— Aim —
Copy out each line that mentions the word "objects".

───── Recorded data

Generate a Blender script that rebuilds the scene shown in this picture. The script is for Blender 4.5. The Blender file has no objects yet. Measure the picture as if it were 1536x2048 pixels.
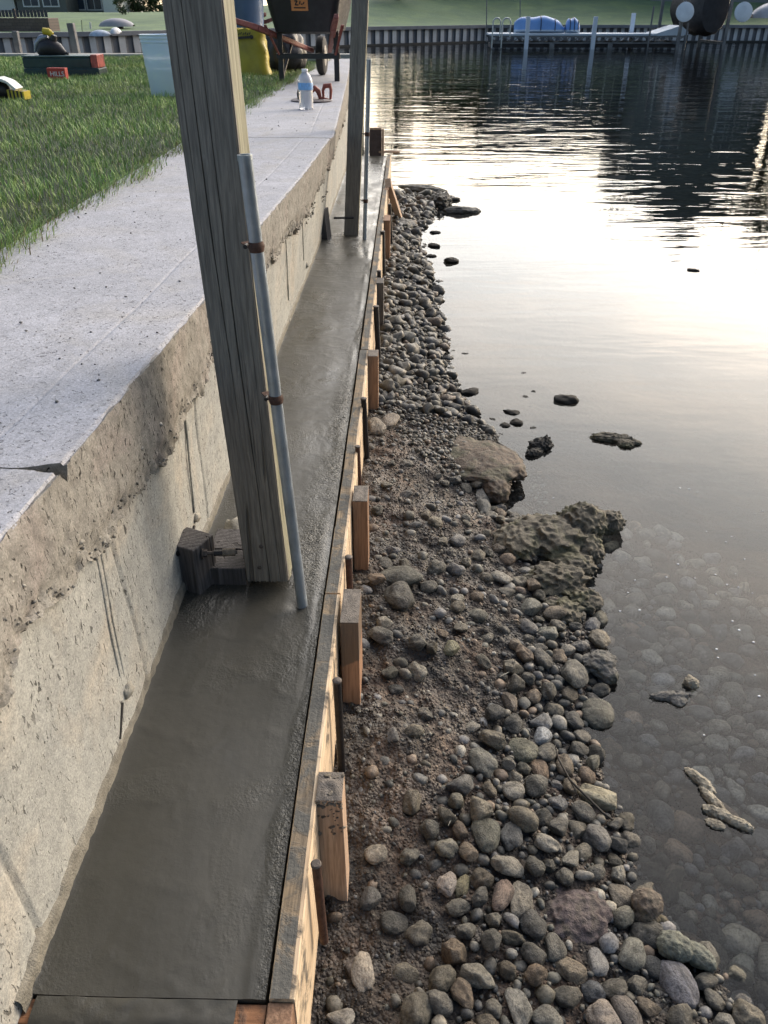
import bpy, bmesh, math, random
import numpy as np
from mathutils import Vector, Matrix, noise as mnoise
random.seed(7); RNG = np.random.default_rng(7)
R = math.radians
scene = bpy.context.scene
C = scene.collection

# ------------------------------------------------------------------ camera
F = 1600.0; YH = 20.0; XV = 815.0; CZ = 1.72            # focal length (px of 1536x2048), horizon row, wall's vanishing column, eye height over water
PITCH = math.atan((1024 - YH) / F)
YAW = math.atan((XV - 768) * math.cos(PITCH) / F)       # camera turned slightly left of the wall's direction
cd = bpy.data.cameras.new("camera"); cam = bpy.data.objects.new("camera", cd); C.objects.link(cam)
cd.sensor_fit = 'VERTICAL'; cd.sensor_height = 24; cd.lens = 24 * F / 2048
cd.clip_start = 0.02; cd.clip_end = 1500
cam.location = (0, 0, CZ); cam.rotation_euler = (math.pi / 2 - PITCH, 0, YAW)
cd.dof.use_dof = True; cd.dof.focus_distance = 2.1; cd.dof.aperture_fstop = 11
scene.camera = cam
CM = cam.rotation_euler.to_matrix()

# ------------------------------------------------------------------ sky, sun, exposure
SUN_EL, SUN_AZ = R(18), R(48)                            # azimuth from +Y towards +X
world = bpy.data.worlds.new("World"); scene.world = world; world.use_nodes = True
wn = world.node_tree.nodes; wl = world.node_tree.links; wn.clear()
wo = wn.new('ShaderNodeOutputWorld'); bg = wn.new('ShaderNodeBackground'); sk = wn.new('ShaderNodeTexSky')
sk.sky_type = 'NISHITA'; sk.sun_disc = False; sk.sun_elevation = SUN_EL; sk.sun_rotation = SUN_AZ
sk.altitude = 200; sk.air_density = 1.0; sk.dust_density = 3.0; sk.ozone_density = 1.6
bg.inputs['Strength'].default_value = 0.15
# thin high cloud: pale streaks over the clear sky
tc = wn.new('ShaderNodeTexCoord'); mp = wn.new('ShaderNodeMapping'); mp.inputs['Scale'].default_value = (1.4, 1.4, 5)
nz = wn.new('ShaderNodeTexNoise'); nz.inputs['Scale'].default_value = 2.2; nz.inputs['Detail'].default_value = 5
rp = wn.new('ShaderNodeValToRGB'); rp.color_ramp.elements[0].position = .38; rp.color_ramp.elements[1].position = .72
rp.color_ramp.elements[0].color = (.86, .88, .92, 1); rp.color_ramp.elements[1].color = (1.35, 1.24, 1.16, 1)
mx = wn.new('ShaderNodeMix'); mx.data_type = 'RGBA'; mx.blend_type = 'MULTIPLY'; mx.inputs['Factor'].default_value = 1
wl.new(tc.outputs['Generated'], mp.inputs['Vector']); wl.new(mp.outputs[0], nz.inputs['Vector']); wl.new(nz.outputs['Fac'], rp.inputs['Fac'])
wl.new(sk.outputs[0], mx.inputs['A']); wl.new(rp.outputs[0], mx.inputs['B']); wl.new(mx.outputs['Result'], bg.inputs['Color'])
# the evening glow: thin cloud lit from behind, widest low in the west
GAZ, GEL, GPOW, GK = R(22), R(17), 4.0, 4.9
gd = (math.sin(GAZ)*math.cos(GEL), math.cos(GAZ)*math.cos(GEL), math.sin(GEL))
vm = wn.new('ShaderNodeVectorMath'); vm.operation = 'DOT_PRODUCT'; wl.new(tc.outputs['Generated'], vm.inputs[0]); vm.inputs[1].default_value = gd
m0 = wn.new('ShaderNodeMath'); m0.operation = 'MAXIMUM'; wl.new(vm.outputs['Value'], m0.inputs[0]); m0.inputs[1].default_value = 0
m1 = wn.new('ShaderNodeMath'); m1.operation = 'POWER'; wl.new(m0.outputs[0], m1.inputs[0]); m1.inputs[1].default_value = GPOW
m2 = wn.new('ShaderNodeMath'); m2.operation = 'MULTIPLY'; wl.new(m1.outputs[0], m2.inputs[0]); m2.inputs[1].default_value = GK
gcol = wn.new('ShaderNodeValToRGB'); gcol.color_ramp.elements[0].position = .15; gcol.color_ramp.elements[0].color = (.86, .88, 1.0, 1)
gcol.color_ramp.elements[1].position = .95; gcol.color_ramp.elements[1].color = (1.0, .94, .84, 1); wl.new(m0.outputs[0], gcol.inputs['Fac'])
gm = wn.new('ShaderNodeMix'); gm.data_type = 'RGBA'; gm.blend_type = 'MULTIPLY'; gm.inputs['Factor'].default_value = .6; wl.new(gcol.outputs[0], gm.inputs['A']); wl.new(rp.outputs[0], gm.inputs['B'])
bg2 = wn.new('ShaderNodeBackground'); sz = wn.new('ShaderNodeSeparateXYZ'); wl.new(tc.outputs['Generated'], sz.inputs[0])
hz = wn.new('ShaderNodeValToRGB'); hz.color_ramp.elements[0].position = .04; hz.color_ramp.elements[0].color = (1.0, .84, .58, 1); hz.color_ramp.elements[1].position = .24; hz.color_ramp.elements[1].color = (1, 1, 1, 1); wl.new(sz.outputs['Z'], hz.inputs['Fac'])
gh = wn.new('ShaderNodeMix'); gh.data_type = 'RGBA'; gh.blend_type = 'MULTIPLY'; gh.inputs['Factor'].default_value = 1; wl.new(gm.outputs['Result'], gh.inputs['A']); wl.new(hz.outputs[0], gh.inputs['B'])
wl.new(gh.outputs['Result'], bg2.inputs['Color']); wl.new(m2.outputs[0], bg2.inputs['Strength'])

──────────

— Response —
Generate a Blender script that rebuilds the scene shown in this picture. The script is for Blender 4.5. The Blender file has no objects yet. Measure the picture as if it were 1536x2048 pixels.
cd = bpy.data.cameras.new("camera"); cam = bpy.data.objects.new("camera", cd); C.objects.link(cam)